Why doesn't the compiler assume the if statement condition is correct inside it?

Question

First off all: sorry for the title, but I didn't now how to better formulate the meaning of my following question in a single phrase.

While I was writing the following Swift code:

if errorData.isMemberOfClass(UIAlertController) {
    self.presentViewController(errorData, animated: true, completion: nil)
} else {
    /* Some other code */
}

for my personal project the compiler gave me this error:

'AnyObject' is not convertible to 'UIAlertController'; did you mean to use 'as!' to force downcast?

and it won't let me compiler any further if I would not change my code in to this:

if errorData.isMemberOfClass(UIAlertController) {
    self.presentViewController(errorData as! UIAlertController, animated: true, completion: nil)
} else {
    /* Some other code */
}

But I don't get this: if I make the program check the class of errorData(which, to be precise, is of class AnyObject) using the if statement why does it force me to force downcast against the type of class is supposed to be inside the if? In other words: doesn't the compiler already knows that inside the statement errorData is UIAlertController? If it wasn't the program continued in the else portion instead, so errorData could even be of class Int or String for example

Answer 1

Yes, the compiler could deduce the fact that the variable is of the expected type, since it was tested immediately before. And in fact this would be the next easiest thing to add to the code for data flow analysis.

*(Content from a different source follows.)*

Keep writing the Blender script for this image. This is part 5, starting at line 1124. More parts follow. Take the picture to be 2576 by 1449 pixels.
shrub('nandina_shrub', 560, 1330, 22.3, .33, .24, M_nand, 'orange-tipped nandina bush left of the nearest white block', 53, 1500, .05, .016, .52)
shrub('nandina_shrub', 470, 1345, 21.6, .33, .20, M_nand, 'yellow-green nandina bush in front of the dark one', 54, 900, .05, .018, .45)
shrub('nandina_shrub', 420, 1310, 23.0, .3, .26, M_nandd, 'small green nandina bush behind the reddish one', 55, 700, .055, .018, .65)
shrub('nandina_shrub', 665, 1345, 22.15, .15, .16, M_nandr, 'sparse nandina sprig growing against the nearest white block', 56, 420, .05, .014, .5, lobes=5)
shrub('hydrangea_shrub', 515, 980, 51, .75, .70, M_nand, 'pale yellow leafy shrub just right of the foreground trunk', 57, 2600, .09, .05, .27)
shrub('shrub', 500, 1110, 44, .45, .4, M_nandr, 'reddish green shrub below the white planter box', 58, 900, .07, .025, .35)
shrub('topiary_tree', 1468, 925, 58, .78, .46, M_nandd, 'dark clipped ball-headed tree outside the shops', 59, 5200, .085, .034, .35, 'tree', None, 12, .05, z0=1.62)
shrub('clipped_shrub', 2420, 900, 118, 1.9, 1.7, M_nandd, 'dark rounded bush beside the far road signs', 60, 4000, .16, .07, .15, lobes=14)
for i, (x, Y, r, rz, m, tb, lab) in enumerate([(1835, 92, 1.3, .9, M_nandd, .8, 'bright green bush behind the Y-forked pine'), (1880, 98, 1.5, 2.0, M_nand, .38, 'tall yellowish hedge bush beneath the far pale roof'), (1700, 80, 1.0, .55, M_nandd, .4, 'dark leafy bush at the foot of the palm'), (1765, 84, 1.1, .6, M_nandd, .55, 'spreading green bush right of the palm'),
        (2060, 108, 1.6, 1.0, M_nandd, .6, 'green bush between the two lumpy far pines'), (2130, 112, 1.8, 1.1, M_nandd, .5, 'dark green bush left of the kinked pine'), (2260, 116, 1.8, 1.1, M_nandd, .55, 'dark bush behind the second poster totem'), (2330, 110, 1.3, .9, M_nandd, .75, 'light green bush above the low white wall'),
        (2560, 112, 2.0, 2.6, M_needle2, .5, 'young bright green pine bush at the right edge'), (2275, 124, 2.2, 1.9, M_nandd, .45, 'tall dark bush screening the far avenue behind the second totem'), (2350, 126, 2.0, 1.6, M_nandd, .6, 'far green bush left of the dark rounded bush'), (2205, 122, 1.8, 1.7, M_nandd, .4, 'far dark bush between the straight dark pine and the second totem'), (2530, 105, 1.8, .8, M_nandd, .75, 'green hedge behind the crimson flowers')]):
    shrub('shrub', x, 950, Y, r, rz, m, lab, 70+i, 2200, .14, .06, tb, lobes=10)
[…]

However, the compiler will never be able to deduce as much about the program as you can. Even such a (to you) completely obvious property as the type in this construct has to be programmed into it explicitly. No matter how much effort the compiler writers expend on the task, there will always be a condition which seems obvious to human uses but isn't at all obvious to the compiler. (The problem is compounded because human perception works adaptively. Make a compiler smarter, and users will begin to expect smarter things from it. Deductions that last year seemed pretty advanced will now seem routine, and new problems will seem as if "the compiler should easily recognize that".)

Therefore, you are merely observing the current boundary between what's theoretically possible, and what (in the opinion of the compiler writers) is worth doing. Don't be sad. In a couple years they will have added this logic, and by then you'll find something else unreasonable!

Answer 2

There are several different possible answers to this.

Answer number 1 is that isMemberOfClass is a method just like any other method. The compiler has absolutely no idea what this method is doing and what the code means. It might even be overridden in a subclass. The method isn't even part of Swift, it's part of the Objective-C standard library.

Answer number 2 is that, well, maybe the compiler does know, maybe it generates more efficient code because of this, but the language semantics of Swift say that you can only call methods that exist on the static type of the reference. The compiler is not allowed to violate the language semantics. It may use this information for various purposes such as optimization, generating better error messages, etc., but it may not use it to do things the language specification forbids.

Answer number 3 is that there are languages which have a type case or type guard construct, and Kotlin's smart casts have already been mentioned. But notice that in the case of Kotlin's if (errorData is UIAlertController), the is construct is a language-builtin construct for type-testing, so the compiler knows what it means, whereas isMemberOfClass is just a method like any other method, it has no special meaning to the compiler. So, a feature like this could be added to Swift, but probably using a language-builtin type test (is), not a method (similar to if let for optionals).

I don't actually know Swift, but I think you can do something like this:

if let errorData = errorData as? UIAlertController {
    self.presentViewController(errorData, animated: true, completion: nil)
} else {
    /* Some other code */
}

You can imagine that there are some ways to introduce syntactic sugar to shorten this, but not by much.

Answer 3

A language must be well-defined. It would be awful if code was valid or not depending on the cleverness of the compiler. That would lead to code that runs on one compiler and not another.

Remember Java had the requirement that each variable must be defined before it is used. But that wasn't actually the requirement, because that would have led to the problem above. So the requirement was that each variable must be defined before used, in a way that was recognizable by a very well-defined algorithm. You were not allowed to write a more clever compiler that recognized things other compilers didn't.

So the language designers would have to come up with rules exactly when such deductions can and must be made, and that is very, very difficult.

On the other hand, the language has a very simple way to write this code using "if let".